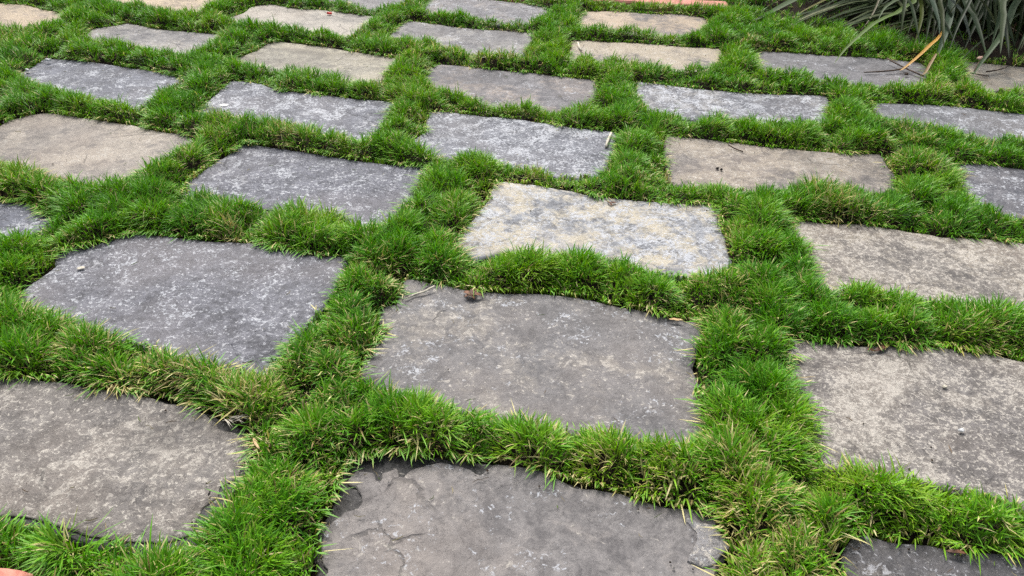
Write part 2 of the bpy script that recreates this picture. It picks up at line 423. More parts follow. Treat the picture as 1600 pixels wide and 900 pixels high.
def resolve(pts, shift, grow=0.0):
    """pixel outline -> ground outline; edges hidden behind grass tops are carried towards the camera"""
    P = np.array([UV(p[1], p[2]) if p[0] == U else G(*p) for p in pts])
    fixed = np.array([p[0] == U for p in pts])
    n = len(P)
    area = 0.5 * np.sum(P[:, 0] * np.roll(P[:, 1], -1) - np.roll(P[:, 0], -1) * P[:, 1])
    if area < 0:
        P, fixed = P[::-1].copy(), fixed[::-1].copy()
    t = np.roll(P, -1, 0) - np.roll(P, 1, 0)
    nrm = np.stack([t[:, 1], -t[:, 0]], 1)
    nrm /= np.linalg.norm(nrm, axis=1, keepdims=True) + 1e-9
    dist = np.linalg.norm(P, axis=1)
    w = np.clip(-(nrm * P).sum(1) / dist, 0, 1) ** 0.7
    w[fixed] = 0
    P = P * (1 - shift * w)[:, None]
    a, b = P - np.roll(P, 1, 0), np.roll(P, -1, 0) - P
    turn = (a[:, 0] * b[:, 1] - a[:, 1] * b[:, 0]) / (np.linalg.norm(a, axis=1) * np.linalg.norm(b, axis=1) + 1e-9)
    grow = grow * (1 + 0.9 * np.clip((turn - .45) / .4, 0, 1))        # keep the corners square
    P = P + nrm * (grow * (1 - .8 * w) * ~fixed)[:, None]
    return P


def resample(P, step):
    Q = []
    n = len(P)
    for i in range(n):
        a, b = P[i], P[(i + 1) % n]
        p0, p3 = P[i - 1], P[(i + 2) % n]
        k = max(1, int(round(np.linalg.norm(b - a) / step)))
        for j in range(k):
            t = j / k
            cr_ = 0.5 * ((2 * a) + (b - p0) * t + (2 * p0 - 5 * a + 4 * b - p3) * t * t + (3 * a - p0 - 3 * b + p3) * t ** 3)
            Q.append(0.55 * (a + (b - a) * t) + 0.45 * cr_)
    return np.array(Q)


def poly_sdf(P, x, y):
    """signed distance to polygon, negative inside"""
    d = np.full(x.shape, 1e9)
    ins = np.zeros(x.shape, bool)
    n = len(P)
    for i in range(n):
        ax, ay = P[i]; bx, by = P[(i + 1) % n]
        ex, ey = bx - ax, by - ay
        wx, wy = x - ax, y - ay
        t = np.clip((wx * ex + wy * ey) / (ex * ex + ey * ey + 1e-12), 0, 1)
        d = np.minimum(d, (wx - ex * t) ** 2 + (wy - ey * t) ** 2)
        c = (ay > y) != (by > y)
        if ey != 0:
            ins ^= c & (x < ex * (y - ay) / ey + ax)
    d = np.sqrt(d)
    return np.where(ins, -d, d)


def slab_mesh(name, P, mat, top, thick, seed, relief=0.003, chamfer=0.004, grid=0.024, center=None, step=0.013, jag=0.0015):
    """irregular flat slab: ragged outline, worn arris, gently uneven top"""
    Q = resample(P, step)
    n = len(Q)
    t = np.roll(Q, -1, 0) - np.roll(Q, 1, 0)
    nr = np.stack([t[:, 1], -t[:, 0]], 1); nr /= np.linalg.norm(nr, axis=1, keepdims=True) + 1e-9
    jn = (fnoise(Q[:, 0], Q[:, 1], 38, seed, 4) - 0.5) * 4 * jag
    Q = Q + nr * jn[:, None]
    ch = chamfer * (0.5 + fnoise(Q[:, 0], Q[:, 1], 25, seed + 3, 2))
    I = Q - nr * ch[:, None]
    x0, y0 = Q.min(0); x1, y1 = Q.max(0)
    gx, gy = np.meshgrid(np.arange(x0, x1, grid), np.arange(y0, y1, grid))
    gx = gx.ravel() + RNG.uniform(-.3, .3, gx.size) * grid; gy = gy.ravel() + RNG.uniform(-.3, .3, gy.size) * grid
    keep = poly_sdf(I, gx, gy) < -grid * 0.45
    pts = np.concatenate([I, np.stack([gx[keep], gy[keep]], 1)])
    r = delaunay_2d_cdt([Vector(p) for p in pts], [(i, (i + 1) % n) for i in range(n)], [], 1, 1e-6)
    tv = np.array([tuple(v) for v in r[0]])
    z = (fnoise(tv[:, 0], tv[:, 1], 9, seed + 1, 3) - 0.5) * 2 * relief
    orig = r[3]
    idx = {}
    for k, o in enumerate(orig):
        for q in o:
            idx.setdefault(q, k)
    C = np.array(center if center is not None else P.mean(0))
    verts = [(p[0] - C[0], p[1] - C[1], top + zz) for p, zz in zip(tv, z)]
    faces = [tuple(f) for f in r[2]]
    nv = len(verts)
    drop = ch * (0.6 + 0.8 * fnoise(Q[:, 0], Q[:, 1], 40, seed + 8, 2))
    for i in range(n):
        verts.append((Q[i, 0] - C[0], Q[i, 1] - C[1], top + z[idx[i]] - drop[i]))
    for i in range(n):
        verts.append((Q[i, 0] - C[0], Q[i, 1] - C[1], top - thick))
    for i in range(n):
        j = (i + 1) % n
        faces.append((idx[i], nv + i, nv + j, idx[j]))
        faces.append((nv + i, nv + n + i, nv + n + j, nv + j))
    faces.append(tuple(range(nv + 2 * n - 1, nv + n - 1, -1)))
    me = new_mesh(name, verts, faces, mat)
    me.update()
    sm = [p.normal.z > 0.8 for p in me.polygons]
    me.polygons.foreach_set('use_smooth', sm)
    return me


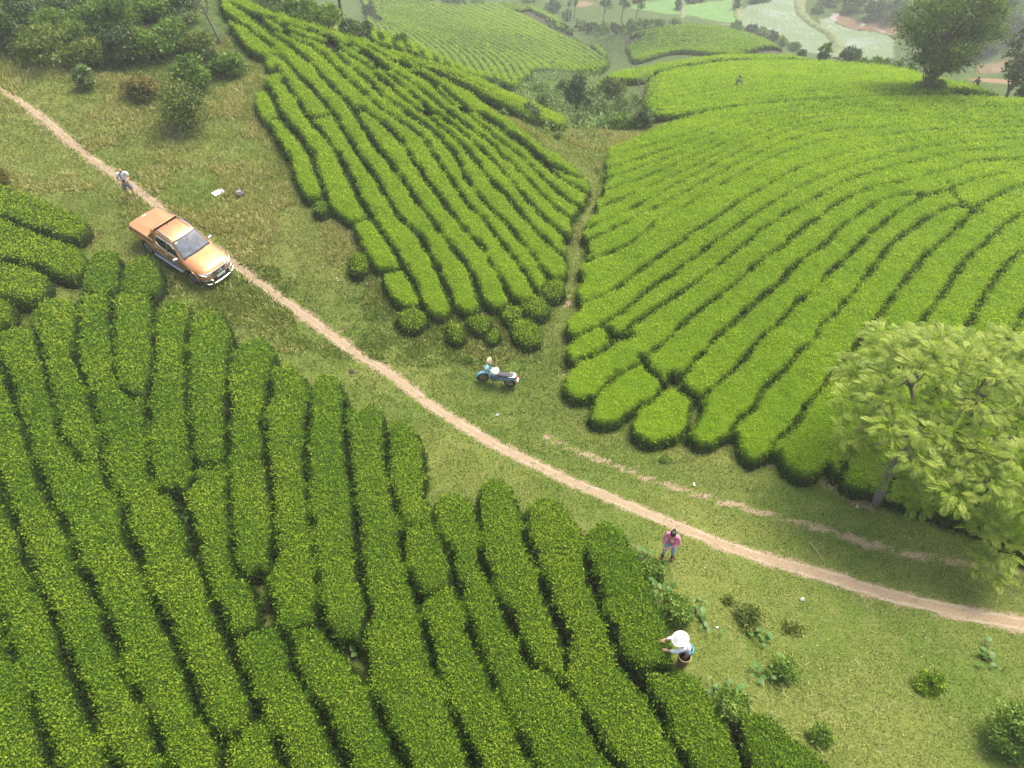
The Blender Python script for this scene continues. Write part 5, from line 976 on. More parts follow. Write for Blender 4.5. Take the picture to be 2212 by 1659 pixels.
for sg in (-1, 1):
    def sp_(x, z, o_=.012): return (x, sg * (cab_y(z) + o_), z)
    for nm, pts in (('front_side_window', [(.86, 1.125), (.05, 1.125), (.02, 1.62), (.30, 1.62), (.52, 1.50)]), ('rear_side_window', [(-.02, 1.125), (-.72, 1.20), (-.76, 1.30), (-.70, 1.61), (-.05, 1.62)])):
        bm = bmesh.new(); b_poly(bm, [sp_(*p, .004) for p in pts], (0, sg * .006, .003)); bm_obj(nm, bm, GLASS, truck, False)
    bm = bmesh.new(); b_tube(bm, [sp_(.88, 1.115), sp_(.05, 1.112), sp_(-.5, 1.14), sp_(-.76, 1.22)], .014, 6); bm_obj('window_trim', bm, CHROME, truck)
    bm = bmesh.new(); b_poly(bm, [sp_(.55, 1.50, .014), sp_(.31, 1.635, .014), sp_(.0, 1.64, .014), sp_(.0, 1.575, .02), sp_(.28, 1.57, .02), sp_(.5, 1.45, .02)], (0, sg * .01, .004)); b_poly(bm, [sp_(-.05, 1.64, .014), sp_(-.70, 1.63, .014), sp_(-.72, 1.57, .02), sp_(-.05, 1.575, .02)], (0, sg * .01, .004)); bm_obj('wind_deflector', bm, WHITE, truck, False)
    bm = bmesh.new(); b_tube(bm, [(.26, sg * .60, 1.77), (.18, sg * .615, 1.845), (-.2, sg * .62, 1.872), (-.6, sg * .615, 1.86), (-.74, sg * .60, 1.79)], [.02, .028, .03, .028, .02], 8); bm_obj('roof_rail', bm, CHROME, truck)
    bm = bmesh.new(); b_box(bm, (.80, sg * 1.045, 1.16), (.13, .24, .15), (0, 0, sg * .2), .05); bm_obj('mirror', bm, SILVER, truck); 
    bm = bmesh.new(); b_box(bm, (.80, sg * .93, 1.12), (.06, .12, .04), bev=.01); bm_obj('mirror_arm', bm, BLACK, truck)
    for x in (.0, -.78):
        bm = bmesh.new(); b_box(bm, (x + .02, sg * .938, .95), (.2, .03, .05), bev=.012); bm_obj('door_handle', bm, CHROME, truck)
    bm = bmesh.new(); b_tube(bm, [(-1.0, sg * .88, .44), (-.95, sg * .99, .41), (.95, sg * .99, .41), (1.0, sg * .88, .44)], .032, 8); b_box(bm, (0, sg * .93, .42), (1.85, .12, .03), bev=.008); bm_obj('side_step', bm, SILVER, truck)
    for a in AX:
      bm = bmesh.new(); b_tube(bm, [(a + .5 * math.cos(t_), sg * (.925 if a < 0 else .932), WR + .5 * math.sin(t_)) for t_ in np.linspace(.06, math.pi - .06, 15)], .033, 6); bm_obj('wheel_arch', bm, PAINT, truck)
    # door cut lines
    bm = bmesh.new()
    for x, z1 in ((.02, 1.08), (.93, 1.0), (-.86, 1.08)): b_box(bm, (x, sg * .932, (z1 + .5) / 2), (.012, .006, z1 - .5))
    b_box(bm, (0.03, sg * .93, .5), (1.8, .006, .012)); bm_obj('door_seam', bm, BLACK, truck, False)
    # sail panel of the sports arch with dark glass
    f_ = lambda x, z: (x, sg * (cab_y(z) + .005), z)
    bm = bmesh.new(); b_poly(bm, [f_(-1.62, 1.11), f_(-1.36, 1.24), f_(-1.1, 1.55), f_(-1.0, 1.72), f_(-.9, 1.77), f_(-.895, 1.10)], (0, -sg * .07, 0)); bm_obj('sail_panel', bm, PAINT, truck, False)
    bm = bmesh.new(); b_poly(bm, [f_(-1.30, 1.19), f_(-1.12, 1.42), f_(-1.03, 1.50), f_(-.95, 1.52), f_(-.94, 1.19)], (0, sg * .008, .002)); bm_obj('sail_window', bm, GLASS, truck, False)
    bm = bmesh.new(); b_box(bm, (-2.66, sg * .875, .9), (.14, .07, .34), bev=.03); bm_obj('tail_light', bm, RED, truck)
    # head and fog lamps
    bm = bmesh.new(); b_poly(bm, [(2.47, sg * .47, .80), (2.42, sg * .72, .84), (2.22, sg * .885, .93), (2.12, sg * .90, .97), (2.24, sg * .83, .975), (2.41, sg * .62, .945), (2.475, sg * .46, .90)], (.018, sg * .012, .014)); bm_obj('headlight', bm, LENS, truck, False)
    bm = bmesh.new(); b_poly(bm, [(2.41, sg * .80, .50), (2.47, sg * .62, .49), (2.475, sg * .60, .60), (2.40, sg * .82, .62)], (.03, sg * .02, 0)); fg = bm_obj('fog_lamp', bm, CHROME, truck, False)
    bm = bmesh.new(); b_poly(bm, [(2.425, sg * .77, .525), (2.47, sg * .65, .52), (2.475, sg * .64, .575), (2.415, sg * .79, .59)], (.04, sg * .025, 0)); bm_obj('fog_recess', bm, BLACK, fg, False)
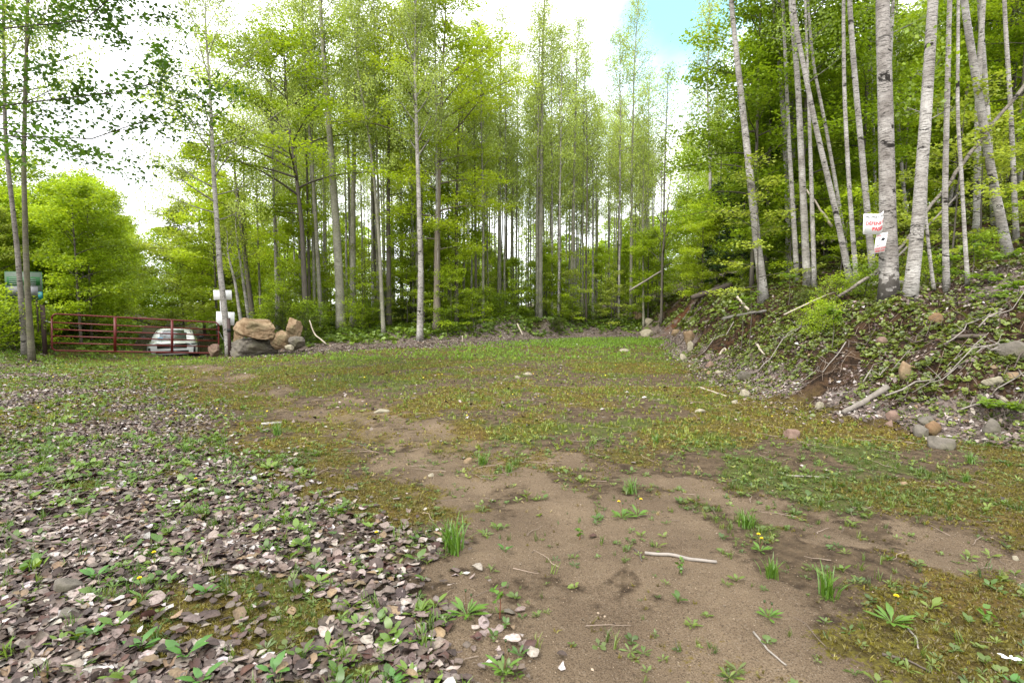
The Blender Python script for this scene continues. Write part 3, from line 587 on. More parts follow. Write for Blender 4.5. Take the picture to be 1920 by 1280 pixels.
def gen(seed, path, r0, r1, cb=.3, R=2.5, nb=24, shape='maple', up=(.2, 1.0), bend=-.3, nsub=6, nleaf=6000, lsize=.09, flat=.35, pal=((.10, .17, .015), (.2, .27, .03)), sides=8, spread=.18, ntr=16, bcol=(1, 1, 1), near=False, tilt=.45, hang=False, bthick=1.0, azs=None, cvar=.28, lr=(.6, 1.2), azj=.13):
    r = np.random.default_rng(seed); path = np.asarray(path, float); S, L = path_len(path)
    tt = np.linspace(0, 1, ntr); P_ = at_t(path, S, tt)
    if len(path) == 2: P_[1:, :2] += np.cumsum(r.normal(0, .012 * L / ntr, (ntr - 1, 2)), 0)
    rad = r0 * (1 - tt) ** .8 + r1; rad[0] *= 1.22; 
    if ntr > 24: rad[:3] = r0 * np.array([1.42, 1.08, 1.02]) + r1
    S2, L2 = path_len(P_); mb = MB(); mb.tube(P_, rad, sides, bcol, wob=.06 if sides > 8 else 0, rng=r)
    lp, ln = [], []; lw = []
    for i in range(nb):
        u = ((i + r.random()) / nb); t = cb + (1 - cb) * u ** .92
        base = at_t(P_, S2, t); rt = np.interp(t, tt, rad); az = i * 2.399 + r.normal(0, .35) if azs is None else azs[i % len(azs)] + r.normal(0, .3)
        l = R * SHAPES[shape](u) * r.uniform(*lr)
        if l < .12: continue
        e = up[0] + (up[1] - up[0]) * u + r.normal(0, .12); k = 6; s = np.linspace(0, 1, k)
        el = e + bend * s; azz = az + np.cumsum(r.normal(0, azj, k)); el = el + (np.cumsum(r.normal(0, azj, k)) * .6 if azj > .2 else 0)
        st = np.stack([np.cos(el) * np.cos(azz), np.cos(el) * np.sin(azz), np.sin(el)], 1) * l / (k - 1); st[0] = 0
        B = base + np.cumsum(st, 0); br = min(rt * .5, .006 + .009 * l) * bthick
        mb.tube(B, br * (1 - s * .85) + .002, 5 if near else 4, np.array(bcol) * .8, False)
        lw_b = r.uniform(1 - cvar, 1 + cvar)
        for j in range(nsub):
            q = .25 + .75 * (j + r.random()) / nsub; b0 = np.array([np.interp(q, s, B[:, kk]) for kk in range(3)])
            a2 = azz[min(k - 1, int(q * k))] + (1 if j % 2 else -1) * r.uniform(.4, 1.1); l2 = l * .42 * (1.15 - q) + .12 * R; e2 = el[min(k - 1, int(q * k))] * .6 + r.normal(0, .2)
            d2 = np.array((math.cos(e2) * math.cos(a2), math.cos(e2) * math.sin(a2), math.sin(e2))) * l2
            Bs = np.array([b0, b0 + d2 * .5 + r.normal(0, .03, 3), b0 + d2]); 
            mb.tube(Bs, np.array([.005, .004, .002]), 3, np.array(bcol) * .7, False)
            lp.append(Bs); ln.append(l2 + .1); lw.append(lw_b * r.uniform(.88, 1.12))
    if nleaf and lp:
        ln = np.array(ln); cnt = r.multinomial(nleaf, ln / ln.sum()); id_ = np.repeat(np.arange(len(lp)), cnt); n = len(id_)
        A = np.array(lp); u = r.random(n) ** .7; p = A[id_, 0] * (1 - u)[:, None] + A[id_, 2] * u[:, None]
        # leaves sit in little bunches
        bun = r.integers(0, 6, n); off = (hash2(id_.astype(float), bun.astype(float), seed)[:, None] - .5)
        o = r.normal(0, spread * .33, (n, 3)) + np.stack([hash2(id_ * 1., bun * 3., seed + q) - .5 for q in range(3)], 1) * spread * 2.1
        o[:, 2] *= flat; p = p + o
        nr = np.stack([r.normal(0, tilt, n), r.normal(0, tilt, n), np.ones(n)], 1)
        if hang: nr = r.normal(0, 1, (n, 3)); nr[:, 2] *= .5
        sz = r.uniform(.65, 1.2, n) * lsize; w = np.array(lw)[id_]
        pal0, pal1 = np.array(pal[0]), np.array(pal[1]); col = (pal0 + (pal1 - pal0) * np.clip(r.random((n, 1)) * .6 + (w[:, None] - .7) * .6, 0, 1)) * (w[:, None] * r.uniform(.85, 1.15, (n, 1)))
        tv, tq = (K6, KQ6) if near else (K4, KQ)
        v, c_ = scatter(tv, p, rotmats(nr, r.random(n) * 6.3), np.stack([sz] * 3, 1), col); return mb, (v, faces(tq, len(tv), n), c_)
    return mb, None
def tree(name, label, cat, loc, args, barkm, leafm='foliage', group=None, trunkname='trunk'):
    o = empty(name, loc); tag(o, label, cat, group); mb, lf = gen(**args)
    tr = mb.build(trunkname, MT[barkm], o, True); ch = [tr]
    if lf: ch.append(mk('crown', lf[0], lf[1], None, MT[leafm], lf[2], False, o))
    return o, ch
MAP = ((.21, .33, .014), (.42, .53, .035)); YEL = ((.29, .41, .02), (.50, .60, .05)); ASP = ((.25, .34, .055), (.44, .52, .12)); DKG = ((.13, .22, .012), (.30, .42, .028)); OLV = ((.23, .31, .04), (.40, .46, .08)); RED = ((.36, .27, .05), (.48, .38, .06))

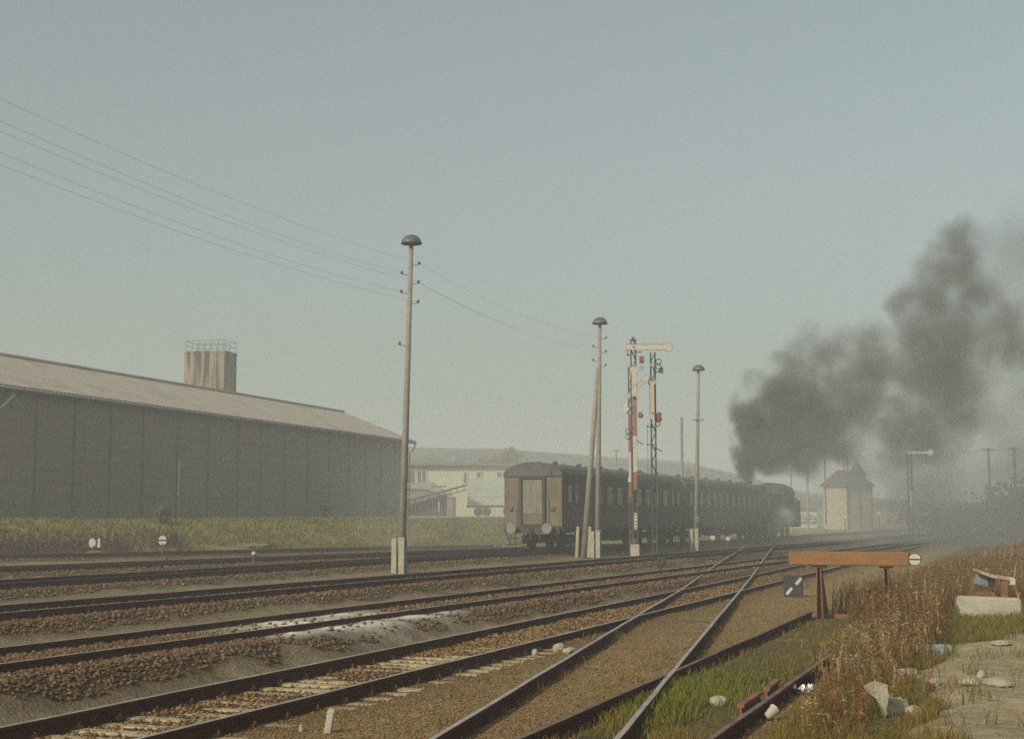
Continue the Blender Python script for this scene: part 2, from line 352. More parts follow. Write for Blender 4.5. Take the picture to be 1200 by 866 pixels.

☆ ☆ ☆ ☆

WHAT IS REQUIRED.
Pull out every line of the records above that contains the word "from".

WRITTEN RESPONSE.
The Blender Python script for this scene continues. Write part 5, from line 976 on. More parts follow. Write for Blender 4.5. Take the picture to be 2212 by 1659 pixels.
The Blender Python script for this scene continues. Write part 3, from line 587 on. More parts follow. Write for Blender 4.5. Take the picture to be 1920 by 1280 pixels.
Continue the Blender Python script for this scene: part 2, from line 352. More parts follow. Write for Blender 4.5. Take the picture to be 1200 by 866 pixels.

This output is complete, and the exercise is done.